認知能力に違いはないが、ただし…
研究チームは、飼育されている人馴れしたグループと一時的に捕獲されている野生のグループとで、認知機能を比較しました。前者はウィーンのラボ内で、後者は生息地のインドネシアで実験されています。
テスト開始後、似たような実験に慣れている飼育グループは、すぐタスクに取り組んだ一方、野生グループは少し戸惑う様子を見せました。それでも、いったん慣れてしまうと、スムーズにタスクに取り組んでいます。
そして、制限時間内のタスク成功率を比べたところ、両者の認知能力に違いはなく、野生のオウムも飼育されたオウムと同等の賢さを見せました。
その一方で、大きな違いもありました。「タスクへの関心の高さ」です。
飼育グループ11羽の内、10羽が積極的にタスクに取り組んだのに対し、野生グループ8羽の内、やる気があったのはわずか3羽でした。
やる気のあるオウムでは、飼育でも野生でも認知能力や積極性に違いはなかったのですが、やる気のないオウムたちは、アリーナに近づこうともせず、エサにも興味を示さなかったのです。

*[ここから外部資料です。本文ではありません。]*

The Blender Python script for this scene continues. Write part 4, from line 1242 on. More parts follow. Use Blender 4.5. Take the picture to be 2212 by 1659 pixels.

これは、飼育されたオウムが実験装置の何たるかを知っていて、野生のオウムは知らなかったことも関係しているでしょう。
あるいは、人による飼育が高めるのは、動物の認知能力ではなく、やる気なのかもしれません。
研究の詳細は、5月26日付けで「Scientific Reports」に掲載されました。